Like you said there is many reasons for someone to be an atheist, but most of them agree that there is no proof for supernatural beings and that they are not supposed to believe blindly, when someone says “something exists”, they have to prove the claim.
Yes, I’ve heard this before. It is to my mind a nearly perfect proof of how invulnerable the atheist is to argumentation. There is plenty of reason to believe in God, namely the fact that virtually everyone virtually everywhere for virtually all of history did. If everyone but me thinks the sky is blue, and I think it’s pink, I have two choices: I can believe that I’m wrong (that there’s something wrong with the rods and cones in my eyes, or with the way my brain processes color information), or I can believe that I’m right and
everyone else is wrong. Are these positions equally valid? Of course not – obviously it is more reasonable to conclude that I am missing something that no one else is than that I am the one special unique person who sees the true reality of the sky’s color.

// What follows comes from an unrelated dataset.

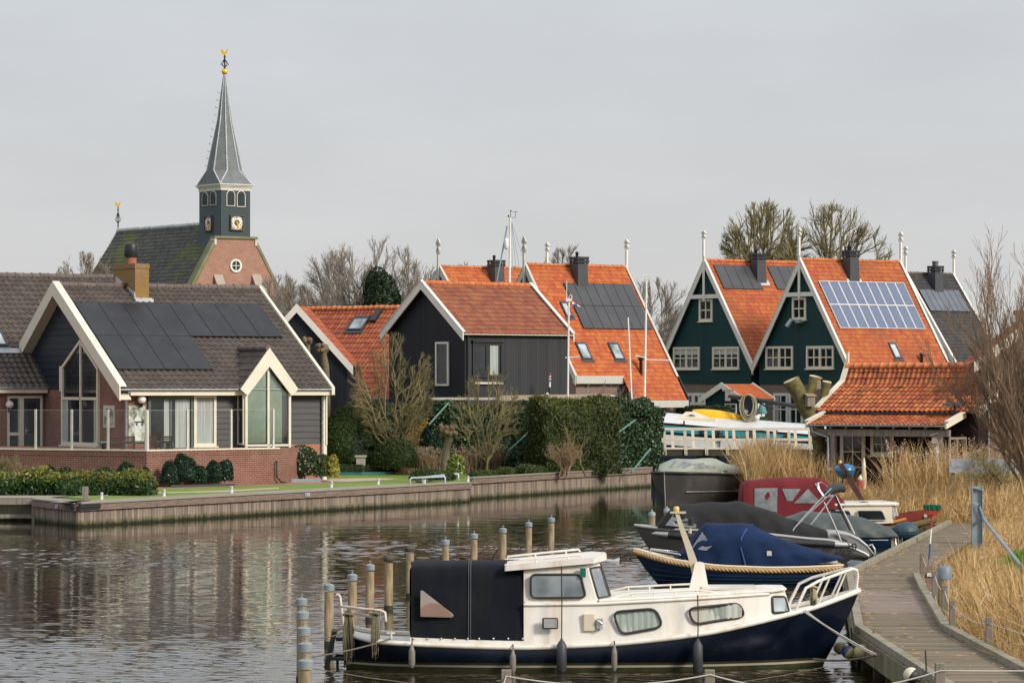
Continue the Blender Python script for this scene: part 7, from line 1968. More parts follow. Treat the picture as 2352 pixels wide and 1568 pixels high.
# coachwork: continuous white side up to the trunk roof
xa,xf=q(1203,1400,1.25).x,q(1768,1400,1.0).x
zroof=lambda x:interp(x,[xa,q(1373,1385,1.22).x,xf],[q(1203,1387,1.24).z,q(1373,1385,1.22).z,q(1765,1363,.95).z])
secs=[]
for x in np.linspace(xa,xf,26):
 bb=shb(x)-.07;bt=bb-.07;zz=zroof(x);secs.append([Vector((x,-bb,shz(x)+.0)),Vector((x,-bt,zz)),Vector((x,-bt*.5,zz+.05)),Vector((x,0,zz+.065)),Vector((x,bt*.5,zz+.05)),Vector((x,bt,zz)),Vector((x,bb,shz(x)))])
mb=MB();mb.loft(secs,smooth=False)
e=secs[-1];f0=[Vector((xf+.30*(1 if i in(1,2,3,4,5)else 1)+(.16 if i in(0,6)else 0.02),p.y*.55,p.z-(.0 if i in(0,6)else.02)))for i,p in enumerate(e)]
mb.loft([e,f0],smooth=False);mb.add(f0,[tuple(range(len(f0)))]);mb.add(secs[0],[tuple(range(len(e)-1,-1,-1))])
mb.build('cabin',BOATWHITE,T)
mb=MB();mb.tube([Vector((x,-(shb(x)-.13),zroof(x)-.01))for x in np.linspace(xa,xf,26)],.03,8);mb.tube([Vector((x,(shb(x)-.13),zroof(x)-.01))for x in np.linspace(xa,xf,26)],.03,8)
mb.build('cabin_moulding',BOATWHITE,T)
mb=MB();xr0=q(1390,1360,1).x
mb.prism([(xr0-.12,-(shb(xr0)-.17),zroof(xr0)+.012),(xf+.05,-(shb(xf)-.10),zroof(xf)+.012),(xf+.34,-.45,zroof(xf)+.03),(xf+.34,.45,zroof(xf)+.03),(xf+.05,shb(xf)-.10,zroof(xf)+.012),(xr0-.12,shb(xr0)-.17,zroof(xr0)+.012)],(0,0,.05));mb.build('trunk_roof',BOATWHITE,T,bevel=.02)
# wheelhouse
wb=1.14;z0=zroof(xa);xw1=q(1373,1385,wb).x;xw2=q(1347,1297,wb-.06).x;zt0,zt1=q(1203,1306,wb-.06).z,q(1347,1297,wb-.06).z
xc1,xc2=xw1+.26,xw2+.24
bot=[(xa,-wb),(xw1,-wb),(xc1,-.55),(xc1,.55),(xw1,wb),(xa,wb)];top=[(xa,-wb+.06),(xw2,-wb+.06),(xc2,-.52),(xc2,.52),(xw2,wb-.06),(xa,wb-.06)]
bv=[Vector((x,y,z0-.02))for x,y in bot];tv=[Vector((x,y,lerp(zt0,zt1,(x-xa)/(xw2-xa))))for x,y in top]
mb=MB();mb.loft([bv,tv],closed=True,smooth=False);mb.build('wheelhouse',BOATWHITE,T)
rf=MB();xo0,xo1=q(1159,1300,wb+.05).x,q(1367,1290,wb+.02).x
za_,zb_=q(1159,1311,wb+.06).z,q(1367,1293,wb+.02).z
low=[Vector((xo0,-wb-.05,za_)),Vector((xo1,-wb-.02,zb_)),Vector((xo1+.22,-.4,zb_+.02)),Vector((xo1+.22,.4,zb_+.02)),Vector((xo1,wb+.02,zb_)),Vector((xo0,wb+.05,za_))]
hi_=[p+Vector((0,0,.10))for p in low];rf.loft([low,hi_],closed=True,smooth=False);rf.add(low,[tuple(range(5,-1,-1))]);rf.add(hi_,[tuple(range(6))]);ro=rf.build('wheelhouse_roof',BOATWHITE,T,bevel=.03)
mb=MB()
for s in(-1,1):
 y=s*(wb-.12);mb.tube([Vector((xo0+.05,y,za_+.10)),Vector((xo0+.05,y,za_+.15)),Vector((xo1-.25,y,zb_+.14)),Vector((xo1-.22,y,zb_+.1))],.022,6)
 for k in(.35,.7):x=lerp(xo0,xo1,k);mb.tube([Vector((x,y,lerp(za_,zb_,k)+.08)),Vector((x,y,lerp(za_,zb_,k)+.145))],.018,6)
mb.build('grab_rail',BOATWHITE,T)
mb=MB()
for dy in(0,.14):p=q(1330,1284,-.2-dy);mb.tube([p,p+Vector((.25,0,.01)),p+Vector((.62,-.02,-.03)),p+Vector((.72,-.02,-.035))],[.022,.022,.03,.075],10);mb.box(p.x-.06,p.y-.03,p.z-.16,p.x+.06,p.y+.03,p.z+.06)
mb.build('twin_horn',CHROME,T)
def quad(pxs,y0,y1=None):return[q(px,py,(y0 if i in(0,3)else(y1 if y1 is not None else y0)))for i,(px,py)in enumerate(pxs)]
RIM=plain('window_rubber',(.03,.028,.024),.5)
port(T,[q(*p,wb-.02)for p in((1219,1318),(1333,1318),(1346,1371),(1219,1372))],(0,-1,0),RIM,GLASS_SKY,'wheelhouse_window',.10,.022,off=.05)
def on_panel(pts3,u0,u1,v0,v1):
 a,b_,c,d=pts3;P=lambda u,v:(a.lerp(b_,u)).lerp(d.lerp(c,u),v);return[P(u0,v1),P(u1,v1),P(u1,v0),P(u0,v0)]
pan=[bv[1],bv[2],tv[2],tv[1]];nrm=(pan[1]-pan[0]).cross(pan[3]-pan[0]).normalized()
port(T,on_panel(pan,.12,.9,.16,.9),nrm,RIM,GLASS_SKY,'windscreen',.05,.02,off=.015)
pan=[tv[2],bv[2],bv[3],tv[3]];pan=[bv[2],bv[3],tv[3],tv[2]];nrm=(pan[1]-pan[0]).cross(pan[3]-pan[0]).normalized();port(T,on_panel(pan,.06,.94,.16,.9),nrm,RIM,GLASS_SKY,'windscreen',.05,.02,off=.015)
CURT2=plain('boat_curtain',(.50,.52,.47),.8,.12,6,stretch=(5,1,.3))
ys=lambda px:shb(q(px,1420,1.2).x)-.10
for pxs in(((1407,1404),(1506,1396),(1523,1438),(1426,1456)),((1579,1396),(1698,1384),(1711,1414),(1593,1433))):
 port(T,[q(*p,ys(p[0]))for p in pxs],(0,-1,0),RIM,CLEAR,'cabin_window',.14,.024,CURT2,.045)
pan=[e[0],f0[0],f0[1],e[1]];nrm=(pan[1]-pan[0]).cross(pan[3]-pan[0]).normalized();port(T,on_panel(pan,.14,.86,.22,.86),nrm,RIM,GLASS_SKY,'cabin_front_window',.05,.02,off=.02)
# aft canvas
x0_,x1_=q(944,1400,1.2).x,q(1203,1400,1.2).x;zc0,zc1=q(944,1305,1.1).z,q(1160,1302,1.1).z
def cv(x):
 zb2=shz(x)+.07;zt2=interp(x,[x0_,x1_],[zc0,zc1]);w0=shb(x)-.08;w1_=1.04;out=[]
 for k in range(9):t=k/8;out.append(Vector((x,-(lerp(w0,w1_,t)+.018*math.sin(3.3*x+5*t)*math.sin(math.pi*t)),lerp(zb2,zt2-.14,t))))
 out+=[Vector((x,-w1_+.05,zt2-.03)),Vector((x,-w1_+.22,zt2+.03)),Vector((x,-.45,zt2+.06))]
 return out+[Vector((p.x,-p.y,p.z))for p in out[::-1]]
secs=[cv(x)for x in np.linspace(x0_,x1_+.02,24)];mb=MB();mb.loft(secs)
aft=[Vector((p.x-(.03 if i%5 else.0),p.y,p.z))for i,p in enumerate(secs[0])];mb.add(aft,[tuple(range(len(aft)-1,-1,-1))]);co=mb.build('aft_canvas',NAVYCANVAS,T)
mb=MB();xs1=q(1076,1400,1.2).x
for x in(xs1,xs1+.035):mb.tube([p+Vector((0,-.012 if i<12 else.012,.006))for i,p in enumerate(cv(x))],.012,5)
mb.build('canvas_seam',plain('canvas_binding',(.05,.05,.055),.8),co)
ysc=lambda px,py:q(px,py,1.15)
mb=MB();pts=rounded([ysc(*SI(1142,605))+Vector((0,-.035,0)),ysc(*SI(1160,608))+Vector((0,-.035,0)),ysc(*SI(1402,795))+Vector((0,-.075,0)),ysc(*SI(1395,818))+Vector((0,-.08,0)),ysc(*SI(1140,812))+Vector((0,-.075,0))],.05)
mb.add(pts,[tuple(range(len(pts)))]);mb.build('canvas_window',plain('pinkish_vinyl',(.30,.25,.22),.2,.12,2,spec=.6),co)
mb=MB();mid=[ysc(*SI(1140,740))+Vector((0,-.07,0)),ysc(*SI(1220,702))+Vector((0,-.06,0)),ysc(*SI(1300,712))+Vector((0,-.065,0)),ysc(*SI(1400,812))+Vector((0,-.088,0)),ysc(*SI(1142,810))+Vector((0,-.084,0))];mb.add(mid,[tuple(range(5))]);mb.build('cushion',plain('faded_cushion',(.25,.145,.115),.7,.15,3),co)
mb=MB()
for px in(1090,1197,1303,1410,1512,1600,1712,1828,1942):p=q(*SI(px,985),shb(q(*SI(px,985),1.2).x)-.05);mb.lathe([(.018,-.004),(.018,.012),(.008,.016)],p,8,M=Vector((0,-1,0)).to_track_quat('Z','Y').to_matrix())
mb.build('press_studs',CHROME,co)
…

Yet the atheist literally chooses the latter position every time. He would rather think he is smarter than Aristotle, Augustine, Aquinas, etc., even though he probably has not even read them and has spent maybe a whopping hour thinking things through, where Aquinas et al. devoted their entire lives to contemplation of the divine mysteries.
This is what I meant when I said before that
we are not up against mere ignorance, we are up against positive sin, against hubris, against a
positive will to disbelieve. And I know because, again, I have been there, and it was only by a monstrous exertion of unmerited grace that I was able to escape it.